Dio igual que naciera, fuera al colegio, al instituto y a la universidad en una gran ciudad como Madrid, yo siempre supe que mi lugar estaba en el campo, en un pueblo, y es que Romanillos de Medinaceli, un pequeño pueblo soriano que vio nacer a gran parte de mis ancestras y ancestros y en el que yo había disfrutado compartiendo con mis abuelos en su día a día de huertos, animales y sembrados, había dejado en mí una profunda huella, la de los elementos, agua; lo mismo en el lavadero o en la fuente que bajo un chaparrón inesperado en el monte, tierra; hundiendo las manos en ella para recoger patatas o pisándola, mezclada con paja y agua para transformarla en un ladrillo de adobe, aire; el que te soplaba en la cara con fuerza cuando subías al mojonazo, fuego; el que permanecía encendido ininterrumpidamente de septiembre a junio en la cocina de la abuela.

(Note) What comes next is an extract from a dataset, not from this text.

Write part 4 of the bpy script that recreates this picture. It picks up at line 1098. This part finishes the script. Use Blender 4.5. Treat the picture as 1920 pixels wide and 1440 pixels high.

Así fue cómo en 2004, mientras finalizaba mis estudios de Arte Dramático (Escenografía) en la R.E.S.A.D comencé a buscar mi lugar, explorando primero la Sierra Oeste de Madrid, luego Cuenca y llegando en 2009 a la Sierra Norte madrileña dónde me asentaría hasta el día de hoy, dedicandome a la crianza de mis hijas mientras que profesionalmente me implicaba en proyectos orientados a impulsar la participación ciudadana, a fomentar la transformación social y el desarrollo de territorios rurales, sus comunidades y sus gentes. ¿Cómo? Pues principalmente a través de la mediación y la gestión cultural y la creación artística comunitaria y la animación sociocultural.